— Begin Recorded information —

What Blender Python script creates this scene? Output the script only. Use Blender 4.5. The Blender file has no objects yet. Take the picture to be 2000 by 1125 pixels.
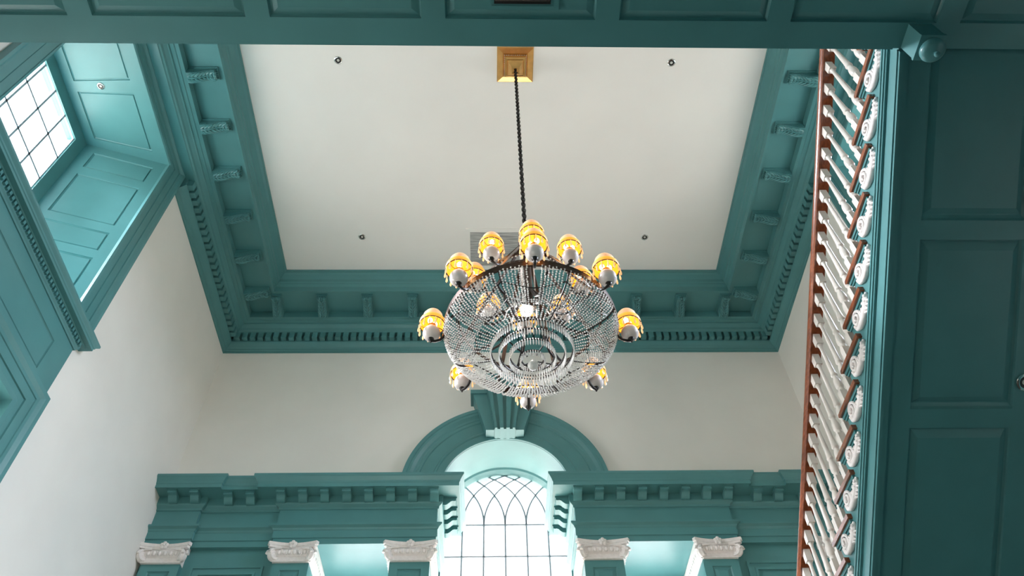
import bpy, bmesh, math, random
from mathutils import Vector, Matrix
random.seed(7)
PI = math.pi
sc = bpy.context.scene
COL = sc.collection

# ------------------------------------------------------------------ camera
cd = bpy.data.cameras.new('camera'); cam = bpy.data.objects.new('camera', cd); COL.objects.link(cam)
pitch, yaw, roll = math.radians(50.999), math.radians(2.4144), math.radians(-1.8983)
F = Vector((math.sin(yaw)*math.cos(pitch), math.cos(yaw)*math.cos(pitch), math.sin(pitch)))
R0 = Vector((math.cos(yaw), -math.sin(yaw), 0)); U0 = R0.cross(F)
RR = math.cos(roll)*R0 + math.sin(roll)*U0; UU = -math.sin(roll)*R0 + math.cos(roll)*U0
cam.matrix_world = Matrix(((RR.x, UU.x, -F.x, 0), (RR.y, UU.y, -F.y, 0), (RR.z, UU.z, -F.z, 0), (0, 0, 0, 1)))
cd.sensor_width = 36; cd.lens = 36*1507.5/2000; cd.clip_start = 0.05; cd.clip_end = 500
sc.camera = cam

# ------------------------------------------------------------------ world, daylight, exposure
WORLD = 7.4
W = bpy.data.worlds.new('daylight'); sc.world = W; W.use_nodes = True
nt = W.node_tree; nt.nodes.clear()
tc = nt.nodes.new('ShaderNodeTexCoord'); sp = nt.nodes.new('ShaderNodeSeparateXYZ'); nt.links.new(tc.outputs['Generated'], sp.inputs[0])
mr = nt.nodes.new('ShaderNodeMapRange'); mr.inputs[1].default_value = -0.30; mr.inputs[2].default_value = 0.50
nt.links.new(sp.outputs['Z'], mr.inputs[0])
rp = nt.nodes.new('ShaderNodeValToRGB'); nt.links.new(mr.outputs[0], rp.inputs[0])      # colour: warm sunlit ground, pale blue sky
rp.color_ramp.elements[0].color = (1.0, 0.88, 0.76, 1); rp.color_ramp.elements[1].color = (0.98, 0.95, 0.96, 1)
rs = nt.nodes.new('ShaderNodeValToRGB'); nt.links.new(mr.outputs[0], rs.inputs[0])      # brightness: ground and horizon glare, calmer sky above
rs.color_ramp.elements[0].color = (1, 1, 1, 1); rs.color_ramp.elements[1].color = (0.27, 0.27, 0.27, 1); rs.color_ramp.elements[1].position = 0.85
rs.color_ramp.elements[0].position = 0.45
ms = nt.nodes.new('ShaderNodeMath'); ms.operation = 'MULTIPLY'; ms.inputs[1].default_value = WORLD; nt.links.new(rs.outputs[0], ms.inputs[0])
bg = nt.nodes.new('ShaderNodeBackground'); nt.links.new(ms.outputs[0], bg.inputs[1])
wo = nt.nodes.new('ShaderNodeOutputWorld'); nt.links.new(rp.outputs[0], bg.inputs[0]); nt.links.new(bg.outputs[0], wo.inputs[0])
sc.view_settings.view_transform = 'Standard'; sc.view_settings.look = 'None'
sc.view_settings.gamma = 1; sc.view_settings.use_curve_mapping = False
sc.view_settings.exposure = 0.65
sc.cycles.max_bounces = 12; sc.cycles.diffuse_bounces = 7; sc.cycles.glossy_bounces = 4
sc.cycles.transmission_bounces = 6; sc.cycles.transparent_max_bounces = 12
sc.cycles.use_denoising = True
sc.cycles.sample_clamp_indirect = 8

def daylight(name, loc, d, sx, sy, power, col=(0.93, 0.97, 1.0)):
    """area lamp adding daylight from outside an opening, pointing into the hall"""
    l = bpy.data.lights.new(name, 'AREA'); l.shape = 'RECTANGLE'; l.size = sx; l.size_y = sy
    l.energy = power; l.color = col
    o = bpy.data.objects.new(name, l); COL.objects.link(o); o.location = loc
    o.rotation_euler = Vector(d).to_track_quat('-Z', 'Y').to_euler()
    return o
CX = 0.19
XA, XB, YN, YF, ZC, ZF = -4.309, 4.685, -0.30, 8.68, 9.967, -1.6
def portal(name, loc, d, sx, sy):
    o = daylight(name, loc, d, sx, sy, 1); o.data.cycles.is_portal = True
portal('window_portal_a', (CX, 9.56, 5.25), (0, -1, 0), 1.9, 4.1)
portal('window_portal_b', (CX-1.93, 9.63, 3.95), (0, -1, 0), 1.0, 2.55)
portal('window_portal_c', (CX+1.93, 9.63, 3.95), (0, -1, 0), 1.0, 2.55)
portal('window_portal_d', (-5.40, 4.13, 7.46), (1, 0, 0), 1.35, 2.95)
portal('window_portal_e', (5.78, 4.13, 7.46), (-1, 0, 0), 1.35, 2.95)
daylight('entrance_fill', (CX-2.2, -1.45, 0.3), (0, 1, 0.3), 1.6, 3.0, 8, (1, 0.97, 0.9))  # added fill lamp at an unseen entrance, for bounce off the floor
daylight('daylight_side_light_a', (CX-1.93, 9.66, 3.9), (0, -1, 0.15), 0.85, 2.3, 24, (0.80, 0.92, 1.0))
daylight('daylight_side_light_b', (CX+1.93, 9.66, 3.9), (0, -1, 0.15), 0.85, 2.3, 24, (0.80, 0.92, 1.0))
daylight('sky_lamp_west', (-9.4, 4.1, 11.2), (11.9, -0.4, -7.0), 4.5, 2.4, 9500, (1.0, 0.96, 0.97))  # added lamp high outside the left window, boosts sky light on the stair
daylight('sky_lamp_east', (9.8, 4.1, 10.4), (-11.9, 1.2, -5.2), 4.5, 2.4, 4200, (0.84, 0.89, 1.0))  # added lamp high outside the right window, boosts sky light on the left wall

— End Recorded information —

**Your instructions:**
Reproduce the material above from its first line through the line containing "COL = sc.collection", both ends included, and skip every picture.

**Solution to the problem:**
What Blender Python script creates this scene? Output the script only. Use Blender 4.5. The Blender file has no objects yet. Take the picture to be 2000 by 1125 pixels.
import bpy, bmesh, math, random
from mathutils import Vector, Matrix
random.seed(7)
PI = math.pi
sc = bpy.context.scene
COL = sc.collection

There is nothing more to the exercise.